Off the Mark

| 11 Nov 2014 | 01:28

    Shooter Directed by Antoine Fuqua

    With its bilious references to Bush-era scandals, such as Abu Ghraib and the search for WMDs, Shooter is a film with the potential to unite Timothy McVeigh separatists, Move On progressives and action movie fans with a taste for body counts and bloodletting. Shooter’s paramilitary formula for post-9/11 success is Soldier of Fortune basic: keep an arsenal in the living room, a vegetable patch in the yard and a muscle getaway car idling—because this country is going to hell.

    Stupendously obvious in its divisions between patriot virtue and money-grubbing vice, Training Day director Antoine Fuqua’s Shooter is cinema as purgative—a big-budget high colonic to the American political system and a sense of impotent rage against the machine. With its blend of political outrage and bloody spectacle, Shooter is both cathartic and cringe-inducing, getting the heart pumping and the vitals in a twist, with a high body count and country fried spirit indebted to lowbrow Mason-Dixon drive-in fare.

    As a Marine marksman who’s been double-crossed by military contractors, Bob Lee Swagger (Mark Wahlberg) has holed up on an off-the-grid mountaintop with a copy of The 9/11 Commission Report on his desk and a Budweiser-fetching dog at his feet.

    Swagger’s rocky top idyll is disrupted by a fresh cadre of government men led by a retired Colonel (Danny Glover), who flashes his Congressional Medal of Honor like a business card and dangles before him the chance to save the President from an assassination plot. A patriot who believes in America but just thinks it might need better management, Swagger takes the bait—though he soon finds himself caught up in another rogue contractor’s scheme of blood-for-oil abroad.

    Big gun Swagger is aided in his effort to flush out the assassination’s real culprits by a baby-faced FBI agent (Michael Peña) and a Kentucky spitfire, Sarah Fenn (Kate Mara), whose pulchritude plays second fiddle to copious money shots of Wahlberg’s pecs. Like some plucky combination of Mrs. Miniver and Daisy Duke, Sarah is an alpha gal who answers the door in a tank top toting a loaded gun and is equally accomplished at stitchin’, nursin’ and—when the occasion warrants—killin’.

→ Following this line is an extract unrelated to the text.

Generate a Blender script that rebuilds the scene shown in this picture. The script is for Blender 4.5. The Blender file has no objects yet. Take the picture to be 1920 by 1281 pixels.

    With precedents in the vigilante cinema of Walking Tall, Taxi Driver and First Blood, Swagger’s another former-soldier answering corruption with an Old Testament rain of blood; an Army of One in a film that hopes to mirror the incoherent, futile rage of the American public.

    Everyone’s a cynic in Shooter’s take-down of America’s corporate government—from hoodwinked patriot Swagger to pink-faced Senator Charles F. Meachum (Ned Beatty), one of the capitalist supervillains chortling over brandy and cigars about their crimes against humanity.

    Like a vitamin rolled up in a charbroiled burger, there’s something worthwhile inside Shooter—a river of utter outrage at the den of thieves running the country—but you have to eat a lot of carcinogenic shit to get to it.

    Shooter tries to cop a moral purpose, but loves nothing more than the videogame thrill kill sight of skull caps flying through the air like Frisbees and a Jackson Pollock splatter of brains on plaster. While Shooter is never a great—or even a good—film, it is the perfect encapsulation of the contradictory political apathy and rage of our times, and there’s something compelling in that.